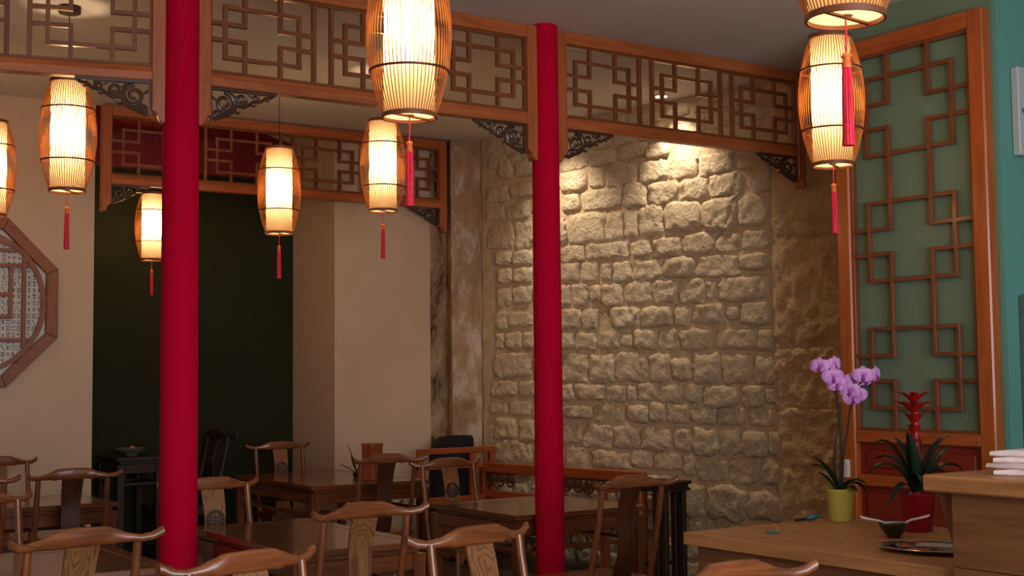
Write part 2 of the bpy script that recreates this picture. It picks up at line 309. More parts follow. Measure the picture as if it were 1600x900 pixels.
PIERS = [(3.165,3.05,3.79,2.51),(3.16,2.49,3.78,1.72),(3.155,1.70,3.775,1.3),(3.155,1.28,3.775,.89),(3.16,.87,3.79,.0),(3.17,3.66,3.79,3.07),
         (3.80,3.66,4.5,2.9),(3.80,2.88,4.5,2.1),(3.79,2.08,4.5,1.3),(3.79,1.28,4.5,.55),(3.80,.53,4.5,0)]
def stone_mesh(w, h, seed, proud, flat, nx, nz, mat, rough):
    rings = []; mb = MB(); vs = []; fs = []
    ex = 5.5 if not flat else 12.0
    for i in range(nz + 1):
        for j in range(nx + 1):
            a = -1 + 2 * j / nx; b = -1 + 2 * i / nz
            # pull grid points towards the outline so the rim is well sampled
            a2 = math.copysign(abs(a) ** .75, a); b2 = math.copysign(abs(b) ** .75, b)
            r = (abs(a2) ** ex + abs(b2) ** ex) ** (1 / ex)
            k = max(abs(a2), abs(b2)); s = (k / r) if r > 1e-6 else 1
            x, z = a2 * s, b2 * s
            wob = .11 if not flat else .015
            x2 = x * w/2 * (1 + wob * noise.noise(Vector((z*1.3+seed, seed*2, 1.7)))) + 0.12*h*(0 if flat else 1) * noise.noise(Vector((x*2, z*2, seed+3)))
            z2 = z * h/2 * (1 + wob * noise.noise(Vector((x*1.6+seed, seed*3, 4.1)))) + 0.09*h*(0 if flat else 1) * noise.noise(Vector((x*2.3, seed+8, z)))
            y = -proud * (1 - max(0, k) ** (7 if not flat else 20)) - (rough * fbm(x2*16+seed, z2*16, seed, 5) + rough*.9 * noise.noise(Vector((x2*7+seed, z2*7, seed*1.3)))) * (1 if k < .98 else .2)
            if k > .98: y = .02 if not flat else -proud * .6 + .004 * noise.noise(Vector((x2*9, z2*9, seed)))
            vs.append((x2, y, z2))
    for i in range(nz):
        for j in range(nx): q = i*(nx+1)+j; fs.append((q, q+1, q+nx+2, q+nx+1))
    mb.add(vs, fs); return mb.mesh('stone', mat, smooth=True)
def lay(u, v, w, h, proud=None, flat=False, mat=None, rough=.010):
    s = random.uniform(0, 90); big = max(w, h)
    nx = max(8, min(34, int(w / .015))); nzz = max(8, min(30, int(h / .015)))
    o = obj('stone', stone_mesh(w, h, s, proud or random.uniform(.014, .034), flat, nx, nzz, mat or M_STONE, rough if flat else random.uniform(.007, .012)), stone_wall)
    o.location = (u, -.004, v); o.rotation_euler = (0, random.uniform(-.025,.025) if not flat else 0, 0)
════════
» Work instructions:
Repeat the material verbatim. Do not carry over any picture.

» Exercise result:
Write part 2 of the bpy script that recreates this picture. It picks up at line 309. More parts follow. Measure the picture as if it were 1600x900 pixels.
PIERS = [(3.165,3.05,3.79,2.51),(3.16,2.49,3.78,1.72),(3.155,1.70,3.775,1.3),(3.155,1.28,3.775,.89),(3.16,.87,3.79,.0),(3.17,3.66,3.79,3.07),
         (3.80,3.66,4.5,2.9),(3.80,2.88,4.5,2.1),(3.79,2.08,4.5,1.3),(3.79,1.28,4.5,.55),(3.80,.53,4.5,0)]
def stone_mesh(w, h, seed, proud, flat, nx, nz, mat, rough):
    rings = []; mb = MB(); vs = []; fs = []
    ex = 5.5 if not flat else 12.0
    for i in range(nz + 1):
        for j in range(nx + 1):
            a = -1 + 2 * j / nx; b = -1 + 2 * i / nz
            # pull grid points towards the outline so the rim is well sampled
            a2 = math.copysign(abs(a) ** .75, a); b2 = math.copysign(abs(b) ** .75, b)
            r = (abs(a2) ** ex + abs(b2) ** ex) ** (1 / ex)
            k = max(abs(a2), abs(b2)); s = (k / r) if r > 1e-6 else 1
            x, z = a2 * s, b2 * s
            wob = .11 if not flat else .015
            x2 = x * w/2 * (1 + wob * noise.noise(Vector((z*1.3+seed, seed*2, 1.7)))) + 0.12*h*(0 if flat else 1) * noise.noise(Vector((x*2, z*2, seed+3)))
            z2 = z * h/2 * (1 + wob * noise.noise(Vector((x*1.6+seed, seed*3, 4.1)))) + 0.09*h*(0 if flat else 1) * noise.noise(Vector((x*2.3, seed+8, z)))
            y = -proud * (1 - max(0, k) ** (7 if not flat else 20)) - (rough * fbm(x2*16+seed, z2*16, seed, 5) + rough*.9 * noise.noise(Vector((x2*7+seed, z2*7, seed*1.3)))) * (1 if k < .98 else .2)
            if k > .98: y = .02 if not flat else -proud * .6 + .004 * noise.noise(Vector((x2*9, z2*9, seed)))
            vs.append((x2, y, z2))
    for i in range(nz):
        for j in range(nx): q = i*(nx+1)+j; fs.append((q, q+1, q+nx+2, q+nx+1))
    mb.add(vs, fs); return mb.mesh('stone', mat, smooth=True)
def lay(u, v, w, h, proud=None, flat=False, mat=None, rough=.010):
    s = random.uniform(0, 90); big = max(w, h)
    nx = max(8, min(34, int(w / .015))); nzz = max(8, min(30, int(h / .015)))
    o = obj('stone', stone_mesh(w, h, s, proud or random.uniform(.014, .034), flat, nx, nzz, mat or M_STONE, rough if flat else random.uniform(.007, .012)), stone_wall)
    o.location = (u, -.004, v); o.rotation_euler = (0, random.uniform(-.025,.025) if not flat else 0, 0)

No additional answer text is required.